Ada tiga alasan yang menurutnya tidak masuk akal. Pertama, target penerimaan negara ditetapkan sebesar Rp1.539,2 trilun. Target ini sudah pasti tidak akan tercapai. Mengingat realisasi penerimaan pajak pemerintah sepanjang tahun 2015 hanya mencapai Rp1.055 triliun atau 81,5 persen dari target Rp1.294,25 triliun dalam Anggaran Pendapatan Belanja Negara Perubahan (APBNP) 2015.
"Jadi target kenaikan pajak pemerintahan Jokowi tahun 2016 itu mencapai 46 persen dibandingkan realisasi tahun 2015. Ini target yang kurang masuk akal atau kurang realistis," ujar Salamudin.
Kedua, penerimaan negara bukan pajak (PNBP) sebesar Rp245,1 triliun yang salah satunya bersumber dari penerimaan migas senilai Rp68,7triliun. Angka ini memang merupakan pnurunan yang sangat besar dibandingkan tahun tahun sebelumnya. Sebagai contoh penerimaan migas tahun 2014 mencapai Rp216.9 triliun. Penerimaan negara bukan pajak secara keseluruhan mencapai Rp400 triliun.
"Jika kita mendasarkan penerimaan migas dan SDA sebagai indikator utama ekonomi Indonesia, penetapan target penerimaan negara Jokowi dalam APBNP 2016 Sebesar Rp1.786 triliun merupakan target yang kurang masuk akal. Ini disebabkan kondisi ekonomi Indonesia tahun 2016 terus memburuk dibandingkan 2015," jelas Salamudin.
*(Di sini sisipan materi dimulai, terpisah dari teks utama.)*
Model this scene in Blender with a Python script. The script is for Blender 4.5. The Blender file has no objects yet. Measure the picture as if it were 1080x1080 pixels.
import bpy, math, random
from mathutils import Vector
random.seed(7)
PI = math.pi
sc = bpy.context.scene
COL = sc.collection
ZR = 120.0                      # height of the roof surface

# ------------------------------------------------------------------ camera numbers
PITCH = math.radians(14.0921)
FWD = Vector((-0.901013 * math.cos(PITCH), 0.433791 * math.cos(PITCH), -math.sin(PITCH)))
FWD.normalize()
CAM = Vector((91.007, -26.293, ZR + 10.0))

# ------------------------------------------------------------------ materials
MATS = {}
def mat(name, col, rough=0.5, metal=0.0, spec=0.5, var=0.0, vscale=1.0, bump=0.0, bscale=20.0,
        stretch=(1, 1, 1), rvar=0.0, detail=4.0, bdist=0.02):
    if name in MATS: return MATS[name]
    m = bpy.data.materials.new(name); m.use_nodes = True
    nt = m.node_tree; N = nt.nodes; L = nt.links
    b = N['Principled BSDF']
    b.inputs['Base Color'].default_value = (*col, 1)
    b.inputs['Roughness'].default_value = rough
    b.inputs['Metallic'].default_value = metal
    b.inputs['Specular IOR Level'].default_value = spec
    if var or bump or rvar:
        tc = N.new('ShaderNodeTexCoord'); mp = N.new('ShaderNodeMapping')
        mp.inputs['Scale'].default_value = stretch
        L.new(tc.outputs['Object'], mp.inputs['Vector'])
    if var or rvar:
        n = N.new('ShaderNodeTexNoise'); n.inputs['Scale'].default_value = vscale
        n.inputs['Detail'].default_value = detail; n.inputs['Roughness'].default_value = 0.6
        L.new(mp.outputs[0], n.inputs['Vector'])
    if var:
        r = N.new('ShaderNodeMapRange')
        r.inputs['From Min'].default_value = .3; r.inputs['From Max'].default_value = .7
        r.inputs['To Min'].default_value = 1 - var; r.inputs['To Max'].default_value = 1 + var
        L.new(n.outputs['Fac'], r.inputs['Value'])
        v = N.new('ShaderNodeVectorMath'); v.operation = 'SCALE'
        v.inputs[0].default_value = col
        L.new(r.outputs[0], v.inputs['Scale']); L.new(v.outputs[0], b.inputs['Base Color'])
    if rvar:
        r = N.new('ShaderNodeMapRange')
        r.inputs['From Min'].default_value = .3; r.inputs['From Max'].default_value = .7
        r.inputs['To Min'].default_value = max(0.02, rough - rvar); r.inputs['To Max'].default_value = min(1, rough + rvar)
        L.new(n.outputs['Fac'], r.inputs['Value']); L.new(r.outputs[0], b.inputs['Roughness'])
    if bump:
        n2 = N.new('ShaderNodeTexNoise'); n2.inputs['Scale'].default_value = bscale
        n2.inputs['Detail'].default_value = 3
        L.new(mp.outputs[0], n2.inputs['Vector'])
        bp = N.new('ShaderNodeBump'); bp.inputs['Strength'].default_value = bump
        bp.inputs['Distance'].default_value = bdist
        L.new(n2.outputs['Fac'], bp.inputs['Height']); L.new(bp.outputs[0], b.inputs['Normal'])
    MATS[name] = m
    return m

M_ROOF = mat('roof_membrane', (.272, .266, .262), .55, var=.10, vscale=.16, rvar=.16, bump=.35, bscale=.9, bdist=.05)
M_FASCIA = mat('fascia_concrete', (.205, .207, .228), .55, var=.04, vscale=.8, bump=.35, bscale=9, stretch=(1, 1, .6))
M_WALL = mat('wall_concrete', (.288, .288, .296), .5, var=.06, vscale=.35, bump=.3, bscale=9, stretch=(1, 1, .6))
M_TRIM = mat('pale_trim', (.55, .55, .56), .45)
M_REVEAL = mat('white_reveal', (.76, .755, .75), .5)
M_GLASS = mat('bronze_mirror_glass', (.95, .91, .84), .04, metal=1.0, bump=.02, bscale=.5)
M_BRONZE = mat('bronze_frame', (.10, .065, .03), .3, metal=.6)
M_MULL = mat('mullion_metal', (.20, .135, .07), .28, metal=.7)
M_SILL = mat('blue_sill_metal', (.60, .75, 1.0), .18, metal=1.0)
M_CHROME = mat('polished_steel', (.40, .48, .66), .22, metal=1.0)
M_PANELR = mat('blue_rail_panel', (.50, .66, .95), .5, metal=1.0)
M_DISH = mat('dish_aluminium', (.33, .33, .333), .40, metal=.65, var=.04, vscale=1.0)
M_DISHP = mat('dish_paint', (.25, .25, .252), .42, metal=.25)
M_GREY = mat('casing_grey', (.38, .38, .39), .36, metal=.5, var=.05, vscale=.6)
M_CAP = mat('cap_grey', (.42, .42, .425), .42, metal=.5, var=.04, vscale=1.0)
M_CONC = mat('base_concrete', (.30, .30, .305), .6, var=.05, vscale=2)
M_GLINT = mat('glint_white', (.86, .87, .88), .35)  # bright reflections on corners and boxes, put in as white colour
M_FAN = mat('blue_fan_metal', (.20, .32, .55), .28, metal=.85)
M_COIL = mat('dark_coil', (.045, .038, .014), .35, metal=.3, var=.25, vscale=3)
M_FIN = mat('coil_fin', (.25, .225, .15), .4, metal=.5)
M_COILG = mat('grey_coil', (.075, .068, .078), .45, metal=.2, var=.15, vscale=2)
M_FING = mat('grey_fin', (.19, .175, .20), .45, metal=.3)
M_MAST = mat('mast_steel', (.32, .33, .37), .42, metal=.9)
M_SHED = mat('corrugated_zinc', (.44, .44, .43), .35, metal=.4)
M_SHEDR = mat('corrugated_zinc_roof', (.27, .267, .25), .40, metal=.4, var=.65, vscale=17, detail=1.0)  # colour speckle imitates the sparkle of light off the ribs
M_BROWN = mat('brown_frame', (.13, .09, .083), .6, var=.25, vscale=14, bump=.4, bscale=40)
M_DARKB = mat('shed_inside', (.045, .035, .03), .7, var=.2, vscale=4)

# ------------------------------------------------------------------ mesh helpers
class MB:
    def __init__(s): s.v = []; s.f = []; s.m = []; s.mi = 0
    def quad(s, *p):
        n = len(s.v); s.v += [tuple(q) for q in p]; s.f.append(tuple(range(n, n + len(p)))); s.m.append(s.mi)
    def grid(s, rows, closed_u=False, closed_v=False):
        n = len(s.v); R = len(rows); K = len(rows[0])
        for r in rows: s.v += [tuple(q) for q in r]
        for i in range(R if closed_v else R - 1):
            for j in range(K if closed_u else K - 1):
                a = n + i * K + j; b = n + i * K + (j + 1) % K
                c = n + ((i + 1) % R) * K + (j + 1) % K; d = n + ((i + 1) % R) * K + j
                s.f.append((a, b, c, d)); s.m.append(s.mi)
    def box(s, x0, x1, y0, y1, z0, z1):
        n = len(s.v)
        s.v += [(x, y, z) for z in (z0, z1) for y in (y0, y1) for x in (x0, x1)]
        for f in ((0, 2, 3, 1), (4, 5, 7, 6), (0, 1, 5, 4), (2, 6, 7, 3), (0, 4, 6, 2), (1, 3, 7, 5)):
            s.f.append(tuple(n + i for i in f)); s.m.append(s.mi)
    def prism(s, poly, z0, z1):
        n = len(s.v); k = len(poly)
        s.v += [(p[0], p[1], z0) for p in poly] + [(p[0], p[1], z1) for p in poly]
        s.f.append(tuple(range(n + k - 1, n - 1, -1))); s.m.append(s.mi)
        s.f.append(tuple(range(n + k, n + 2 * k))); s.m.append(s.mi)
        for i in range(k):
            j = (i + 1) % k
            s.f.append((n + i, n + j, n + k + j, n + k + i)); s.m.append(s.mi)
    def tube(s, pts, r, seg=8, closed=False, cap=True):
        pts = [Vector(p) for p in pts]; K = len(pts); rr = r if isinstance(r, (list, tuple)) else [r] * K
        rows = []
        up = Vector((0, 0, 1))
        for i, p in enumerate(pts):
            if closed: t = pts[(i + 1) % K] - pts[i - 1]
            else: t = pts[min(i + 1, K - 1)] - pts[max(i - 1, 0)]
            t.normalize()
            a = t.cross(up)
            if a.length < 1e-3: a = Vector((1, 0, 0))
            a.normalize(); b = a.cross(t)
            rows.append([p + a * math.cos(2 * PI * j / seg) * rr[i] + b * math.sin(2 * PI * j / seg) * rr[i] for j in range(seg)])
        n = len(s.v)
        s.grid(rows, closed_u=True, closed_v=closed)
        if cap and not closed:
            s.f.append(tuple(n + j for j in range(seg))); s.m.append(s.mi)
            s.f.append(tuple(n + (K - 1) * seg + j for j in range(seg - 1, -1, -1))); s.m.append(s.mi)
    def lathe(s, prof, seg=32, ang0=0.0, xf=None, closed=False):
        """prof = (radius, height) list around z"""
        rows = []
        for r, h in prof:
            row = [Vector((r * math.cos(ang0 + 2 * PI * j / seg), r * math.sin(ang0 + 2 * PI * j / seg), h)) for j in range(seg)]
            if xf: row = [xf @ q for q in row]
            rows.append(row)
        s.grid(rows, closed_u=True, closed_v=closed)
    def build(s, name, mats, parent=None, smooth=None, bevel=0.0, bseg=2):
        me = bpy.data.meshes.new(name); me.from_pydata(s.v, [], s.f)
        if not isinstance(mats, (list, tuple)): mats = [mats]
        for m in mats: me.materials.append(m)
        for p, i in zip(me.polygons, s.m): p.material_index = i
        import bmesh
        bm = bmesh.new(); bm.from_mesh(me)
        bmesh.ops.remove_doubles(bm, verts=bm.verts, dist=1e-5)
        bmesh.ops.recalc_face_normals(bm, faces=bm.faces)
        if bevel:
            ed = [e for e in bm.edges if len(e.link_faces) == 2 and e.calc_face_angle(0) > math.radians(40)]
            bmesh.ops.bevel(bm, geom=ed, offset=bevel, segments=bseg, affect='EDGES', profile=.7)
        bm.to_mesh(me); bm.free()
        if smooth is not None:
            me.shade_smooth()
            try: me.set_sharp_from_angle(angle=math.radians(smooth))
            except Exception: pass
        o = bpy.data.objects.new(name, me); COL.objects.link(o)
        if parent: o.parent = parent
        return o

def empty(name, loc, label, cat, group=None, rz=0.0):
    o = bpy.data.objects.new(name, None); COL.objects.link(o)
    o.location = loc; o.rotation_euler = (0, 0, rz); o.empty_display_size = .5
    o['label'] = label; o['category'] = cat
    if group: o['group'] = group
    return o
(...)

Ketiga, target utang pemerintah dalam APBNP 2016 sebesar Rp296,7 triliun mengalami peningkatan dari APBN 2016 Rp273,2 triliun atau meningkat sebesar 8,6 persen, selain akan menambah beban negara di masa mendatang, juga tidak akan menutup defisit anggaran pemerintahan Jokowi yang sangat besar. Untuk mengejar target belanja negara Rp2.082 triliun, pemerintahan Jokowi membutuhkan utang yang sangat besar.
"Melihat kondisi ekonomi sekarang dimana penerimaan negara dari pajak tidak akan lebih dari RP1100 triliun dan PNBP tidak lebih dari Rp100 triliun. maka untuk mengejar target belanja negara super besar tersebut, Pemerintahan Jokowi membutuhkan utang sebesar RP800 triliun atau sebesar 6,9 persen dari Gross Domestic Product (GDP). Semoga Pak Presiden Jokowi segera siuman, bangun dari mimpi panjang. Sudah dua tahun loh mimpinya," tutup Jokowi.